Friday, May 17, 2013



Who'd have thunk it?

It turns out that the oil companies have been engaged in widespread, LIBOR-style price-fixing:

The London offices of BP and Shell have been raided by European regulators investigating allegations they have "colluded" to rig oil prices for more than a decade.

The European commission said its officers carried out "unannounced inspections" at several oil companies in London, the Netherlands and Norway to investigate claims they may have "colluded in reporting distorted prices to a price reporting agency [PRA] to manipulate the published prices for a number of oil and biofuel products".

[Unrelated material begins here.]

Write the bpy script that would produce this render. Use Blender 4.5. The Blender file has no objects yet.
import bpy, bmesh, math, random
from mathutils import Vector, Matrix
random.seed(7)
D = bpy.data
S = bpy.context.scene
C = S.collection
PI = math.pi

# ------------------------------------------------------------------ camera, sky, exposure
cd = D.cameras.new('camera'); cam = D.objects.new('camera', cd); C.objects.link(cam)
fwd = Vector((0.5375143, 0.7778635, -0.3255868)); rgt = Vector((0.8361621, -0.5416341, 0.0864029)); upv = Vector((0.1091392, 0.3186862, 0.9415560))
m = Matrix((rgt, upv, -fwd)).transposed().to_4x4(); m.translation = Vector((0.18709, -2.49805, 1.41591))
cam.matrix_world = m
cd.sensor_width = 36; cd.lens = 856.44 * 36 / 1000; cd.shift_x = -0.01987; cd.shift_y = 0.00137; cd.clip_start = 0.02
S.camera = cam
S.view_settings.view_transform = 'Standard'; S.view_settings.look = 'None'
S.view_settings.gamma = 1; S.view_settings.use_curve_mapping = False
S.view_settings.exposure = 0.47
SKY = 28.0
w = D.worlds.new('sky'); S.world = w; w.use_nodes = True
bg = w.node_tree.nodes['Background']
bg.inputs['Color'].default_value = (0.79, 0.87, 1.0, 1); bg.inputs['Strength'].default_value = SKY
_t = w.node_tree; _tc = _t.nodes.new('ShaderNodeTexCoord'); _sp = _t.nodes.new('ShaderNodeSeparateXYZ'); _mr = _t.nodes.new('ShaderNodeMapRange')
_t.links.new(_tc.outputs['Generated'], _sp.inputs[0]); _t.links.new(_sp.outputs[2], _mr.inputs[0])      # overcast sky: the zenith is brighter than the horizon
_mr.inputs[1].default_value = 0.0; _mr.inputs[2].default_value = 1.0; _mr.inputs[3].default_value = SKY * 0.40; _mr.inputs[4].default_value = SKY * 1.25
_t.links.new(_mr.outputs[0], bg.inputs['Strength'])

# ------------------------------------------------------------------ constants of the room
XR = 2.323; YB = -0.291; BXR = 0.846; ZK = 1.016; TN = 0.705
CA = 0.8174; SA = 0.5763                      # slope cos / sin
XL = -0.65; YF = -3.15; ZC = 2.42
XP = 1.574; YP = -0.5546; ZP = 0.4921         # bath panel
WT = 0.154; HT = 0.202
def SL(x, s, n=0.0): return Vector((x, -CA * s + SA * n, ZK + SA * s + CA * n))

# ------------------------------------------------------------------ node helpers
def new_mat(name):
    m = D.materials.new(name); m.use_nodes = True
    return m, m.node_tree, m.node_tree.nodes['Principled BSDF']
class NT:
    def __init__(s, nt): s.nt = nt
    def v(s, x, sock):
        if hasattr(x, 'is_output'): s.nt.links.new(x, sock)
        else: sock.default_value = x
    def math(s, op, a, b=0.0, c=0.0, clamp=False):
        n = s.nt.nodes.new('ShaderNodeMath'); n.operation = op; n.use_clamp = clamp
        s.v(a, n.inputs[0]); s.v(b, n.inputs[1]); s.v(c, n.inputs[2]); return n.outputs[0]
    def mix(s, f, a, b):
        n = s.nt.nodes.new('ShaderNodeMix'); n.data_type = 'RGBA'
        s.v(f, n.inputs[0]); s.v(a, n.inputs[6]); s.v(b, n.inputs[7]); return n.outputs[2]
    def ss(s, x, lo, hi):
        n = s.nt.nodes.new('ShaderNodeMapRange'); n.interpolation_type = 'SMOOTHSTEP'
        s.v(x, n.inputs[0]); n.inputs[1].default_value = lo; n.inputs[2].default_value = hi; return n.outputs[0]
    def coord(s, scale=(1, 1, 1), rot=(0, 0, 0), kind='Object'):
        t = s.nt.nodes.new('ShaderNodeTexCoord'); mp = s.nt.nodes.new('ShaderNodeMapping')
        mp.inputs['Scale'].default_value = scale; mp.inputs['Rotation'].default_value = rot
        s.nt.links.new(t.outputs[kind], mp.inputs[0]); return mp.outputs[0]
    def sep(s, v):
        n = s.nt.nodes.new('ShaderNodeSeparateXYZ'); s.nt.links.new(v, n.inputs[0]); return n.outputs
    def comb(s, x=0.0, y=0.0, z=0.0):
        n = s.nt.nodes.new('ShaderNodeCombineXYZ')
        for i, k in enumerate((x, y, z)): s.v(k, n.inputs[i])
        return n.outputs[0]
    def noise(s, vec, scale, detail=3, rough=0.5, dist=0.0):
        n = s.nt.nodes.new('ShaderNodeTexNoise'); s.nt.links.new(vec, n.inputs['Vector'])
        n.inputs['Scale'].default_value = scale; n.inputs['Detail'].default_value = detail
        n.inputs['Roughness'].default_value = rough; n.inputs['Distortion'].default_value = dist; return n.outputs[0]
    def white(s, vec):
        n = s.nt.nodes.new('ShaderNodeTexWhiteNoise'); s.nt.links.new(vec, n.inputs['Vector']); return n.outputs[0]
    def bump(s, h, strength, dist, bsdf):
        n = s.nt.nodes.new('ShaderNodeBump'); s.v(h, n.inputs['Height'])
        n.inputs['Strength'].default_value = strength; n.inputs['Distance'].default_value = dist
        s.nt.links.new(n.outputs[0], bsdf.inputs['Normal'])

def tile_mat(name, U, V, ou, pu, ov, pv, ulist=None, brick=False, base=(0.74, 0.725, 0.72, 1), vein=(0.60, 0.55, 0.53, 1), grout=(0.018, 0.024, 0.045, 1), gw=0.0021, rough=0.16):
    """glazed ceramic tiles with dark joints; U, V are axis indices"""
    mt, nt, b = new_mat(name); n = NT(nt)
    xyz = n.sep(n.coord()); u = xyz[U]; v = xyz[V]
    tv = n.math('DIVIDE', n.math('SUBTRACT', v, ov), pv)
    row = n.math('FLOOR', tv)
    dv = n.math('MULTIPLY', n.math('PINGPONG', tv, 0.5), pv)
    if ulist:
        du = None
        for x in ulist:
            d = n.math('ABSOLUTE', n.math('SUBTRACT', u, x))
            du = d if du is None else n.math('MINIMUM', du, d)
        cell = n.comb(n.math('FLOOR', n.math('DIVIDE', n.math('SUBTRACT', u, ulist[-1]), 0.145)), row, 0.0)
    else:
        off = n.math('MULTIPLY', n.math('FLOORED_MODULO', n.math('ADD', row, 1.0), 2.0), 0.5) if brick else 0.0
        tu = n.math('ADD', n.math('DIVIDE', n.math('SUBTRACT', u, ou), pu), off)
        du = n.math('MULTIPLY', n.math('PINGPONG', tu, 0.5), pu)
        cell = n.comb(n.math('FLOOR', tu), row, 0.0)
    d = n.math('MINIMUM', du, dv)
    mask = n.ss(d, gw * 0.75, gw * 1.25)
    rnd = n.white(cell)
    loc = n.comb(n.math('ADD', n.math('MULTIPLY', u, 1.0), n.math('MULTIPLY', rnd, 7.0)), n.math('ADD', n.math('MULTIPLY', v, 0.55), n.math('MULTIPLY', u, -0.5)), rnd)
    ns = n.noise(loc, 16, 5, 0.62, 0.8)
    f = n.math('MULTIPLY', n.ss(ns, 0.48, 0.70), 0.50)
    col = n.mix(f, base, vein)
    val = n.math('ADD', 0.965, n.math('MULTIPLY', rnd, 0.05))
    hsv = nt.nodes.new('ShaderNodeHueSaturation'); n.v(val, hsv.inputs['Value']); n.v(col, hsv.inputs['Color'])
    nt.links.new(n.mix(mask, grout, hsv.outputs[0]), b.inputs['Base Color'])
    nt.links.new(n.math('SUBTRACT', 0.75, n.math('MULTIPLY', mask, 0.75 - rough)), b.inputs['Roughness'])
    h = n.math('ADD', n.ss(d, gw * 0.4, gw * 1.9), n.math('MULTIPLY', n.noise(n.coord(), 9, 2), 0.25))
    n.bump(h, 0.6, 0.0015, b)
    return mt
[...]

The commission said the alleged price collusion, which may have been going on since 2002, could have had a "huge impact" on the price of petrol at the pumps "potentially harming final consumers".


When LIBOR broke, there were fears that this sort of price-fixing was rife throughout the financial and commodities sector. It turns out that it is. Far from being "free", or markets are just gangs of organised criminals engaged in price-fixing and market-distortion for profit. And ordinary consumers like you and I are their victims. We pay more for food, we pay more for petrol, we pay more for electricity, we pay more for our homes because of their criminal profiteering. The question now is whether governments will actually do anything effective about this, or whether they'll blame a few bad apples, deliver a few token slaps on the wrist with a wet bus-ticket, and let it continue. Sadly, given the way that money dictates politics at the moment, I expect the latter.